Some Russian nationalists are already looking beyond the defeat of the militants in eastern Ukraine by the Ukrainian military and arguing that “even if the revolt in Novorossiya is suppressed, Ukraine will no longer exist,” an assessment now less about pushing Moscow to intervene than about trying to put the best face on a defeat.
In an article on the Russian nationalist Forum-MSK.org today, Maxim Kalashnikov adds that “even if a time of troubles begins in the Russian Federation, Ukraine will not survive” in anything like what either Ukrainians or Russians expect and that “it is possible now to speak about ‘the former Ukraine.”
Ukrainians may think they are winning, Kalashnikov says, but “what will happen next?” The answer, he says, is a disaster. The IMF will impose serious requirements on Kyiv in exchange for loans. Those will lead to the closing of enterprises “the south-east of the ex-Ukraine.” Even elsewhere in what he calls “Banderastan,” there won’t be work or aid and “the spiral of poverty” will become much worse.

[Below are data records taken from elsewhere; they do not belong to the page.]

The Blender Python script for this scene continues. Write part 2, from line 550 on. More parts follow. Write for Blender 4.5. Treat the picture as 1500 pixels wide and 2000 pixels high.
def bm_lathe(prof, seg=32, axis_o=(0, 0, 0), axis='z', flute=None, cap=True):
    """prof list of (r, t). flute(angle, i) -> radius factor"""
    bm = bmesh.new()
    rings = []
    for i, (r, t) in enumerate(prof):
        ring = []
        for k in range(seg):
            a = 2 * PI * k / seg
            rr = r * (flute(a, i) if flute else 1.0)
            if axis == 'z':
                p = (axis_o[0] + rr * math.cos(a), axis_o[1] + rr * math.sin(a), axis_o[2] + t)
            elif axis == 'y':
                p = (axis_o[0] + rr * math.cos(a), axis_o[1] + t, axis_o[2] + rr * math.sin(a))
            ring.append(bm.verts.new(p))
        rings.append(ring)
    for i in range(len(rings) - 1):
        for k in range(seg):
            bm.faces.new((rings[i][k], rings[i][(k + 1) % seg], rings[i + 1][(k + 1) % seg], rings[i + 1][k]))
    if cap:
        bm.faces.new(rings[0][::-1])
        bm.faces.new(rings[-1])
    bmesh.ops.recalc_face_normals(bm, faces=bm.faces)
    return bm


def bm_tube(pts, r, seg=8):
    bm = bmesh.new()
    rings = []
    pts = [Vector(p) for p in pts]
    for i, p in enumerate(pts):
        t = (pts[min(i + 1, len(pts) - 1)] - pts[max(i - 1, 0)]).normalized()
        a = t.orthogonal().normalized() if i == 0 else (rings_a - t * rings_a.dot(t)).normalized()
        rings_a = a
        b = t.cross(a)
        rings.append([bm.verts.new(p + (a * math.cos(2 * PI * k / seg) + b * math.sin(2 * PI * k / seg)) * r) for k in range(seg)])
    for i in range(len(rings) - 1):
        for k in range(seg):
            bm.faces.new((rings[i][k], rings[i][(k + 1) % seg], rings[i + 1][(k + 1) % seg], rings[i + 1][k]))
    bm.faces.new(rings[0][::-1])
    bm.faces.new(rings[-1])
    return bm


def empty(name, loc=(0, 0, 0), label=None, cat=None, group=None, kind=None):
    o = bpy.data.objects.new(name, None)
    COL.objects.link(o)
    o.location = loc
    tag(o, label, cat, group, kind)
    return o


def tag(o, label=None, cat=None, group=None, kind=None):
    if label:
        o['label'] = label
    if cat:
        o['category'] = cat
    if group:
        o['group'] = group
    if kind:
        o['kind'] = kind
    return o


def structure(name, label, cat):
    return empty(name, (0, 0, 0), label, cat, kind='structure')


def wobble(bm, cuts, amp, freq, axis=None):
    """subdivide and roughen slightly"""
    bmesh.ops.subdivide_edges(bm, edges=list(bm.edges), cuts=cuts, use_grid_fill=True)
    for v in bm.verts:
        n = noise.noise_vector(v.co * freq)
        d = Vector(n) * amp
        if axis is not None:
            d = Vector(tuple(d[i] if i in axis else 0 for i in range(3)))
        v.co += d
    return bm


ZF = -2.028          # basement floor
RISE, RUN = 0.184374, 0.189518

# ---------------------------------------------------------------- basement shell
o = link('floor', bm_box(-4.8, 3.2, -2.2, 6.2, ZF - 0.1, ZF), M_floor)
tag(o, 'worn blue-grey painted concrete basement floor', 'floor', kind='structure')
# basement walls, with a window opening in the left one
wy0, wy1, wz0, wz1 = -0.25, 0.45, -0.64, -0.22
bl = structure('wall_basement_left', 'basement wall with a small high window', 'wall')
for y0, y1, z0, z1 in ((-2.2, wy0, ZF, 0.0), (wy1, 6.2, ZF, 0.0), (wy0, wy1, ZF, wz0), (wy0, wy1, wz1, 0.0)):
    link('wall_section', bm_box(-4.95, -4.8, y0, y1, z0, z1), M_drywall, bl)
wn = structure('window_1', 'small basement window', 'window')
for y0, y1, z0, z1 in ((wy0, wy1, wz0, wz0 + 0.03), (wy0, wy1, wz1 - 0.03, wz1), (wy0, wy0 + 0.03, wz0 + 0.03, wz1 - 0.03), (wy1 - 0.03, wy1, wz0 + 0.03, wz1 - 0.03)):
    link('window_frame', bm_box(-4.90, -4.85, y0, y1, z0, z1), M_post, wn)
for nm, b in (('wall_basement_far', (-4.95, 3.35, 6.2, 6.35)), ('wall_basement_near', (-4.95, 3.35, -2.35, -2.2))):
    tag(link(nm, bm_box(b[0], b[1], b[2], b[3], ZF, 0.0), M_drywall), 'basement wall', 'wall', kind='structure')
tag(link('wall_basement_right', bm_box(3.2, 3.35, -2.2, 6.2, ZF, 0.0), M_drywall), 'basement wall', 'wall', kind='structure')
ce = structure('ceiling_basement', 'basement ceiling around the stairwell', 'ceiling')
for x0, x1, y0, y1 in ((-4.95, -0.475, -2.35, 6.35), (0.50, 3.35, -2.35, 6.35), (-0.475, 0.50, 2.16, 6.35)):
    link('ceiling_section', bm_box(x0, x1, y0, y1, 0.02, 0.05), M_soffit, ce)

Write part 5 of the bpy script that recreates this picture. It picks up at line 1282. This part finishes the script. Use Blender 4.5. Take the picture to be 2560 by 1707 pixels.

At the same time, “in the former Ukraine, as a result of the low birthrate, the number of pensioners will grow while the share of young and working age people will fall.” In addition, he says, “millions of young people will leave to work as gastarbeiters in the European Union and cease to pay taxes or work in the former Ukraine.”
To try to pay its bills, Kalashnikov continues, Kyiv will raise taxes on businesses which will lead the latter to close and cause foreign companies to shift their trade elsewhere, including to the ports of Romania. As a result of all this, “even a ‘victorious’ Ukraine faces the collapse of its economy and the impoverishment of its population.
That in turn will lead to “new Maidans and revolts and to a rapid overthrow of one government after another … Separatism will again make an appearance: the South-East will again try to separate.” And that trend becomes even more likely because there will be witch hunts against the militants when the Ukrainian army marches in.
That is what awaits “the new Ukraine,” Kalashnikov says, “even with the taking of Donetsk and Luhansk and even if the event of a time of troubles in the Russian Federation.” In such a situation, “Bandera will no longer help,” regardless of “the banners under which they run.”
Ukraine and the Russian Federation as well are on their way to becoming “failed states of the impoverished third world” because they like the other post-Soviet countries are, in Kalashnikov’s vision of the future, “condemned” to death.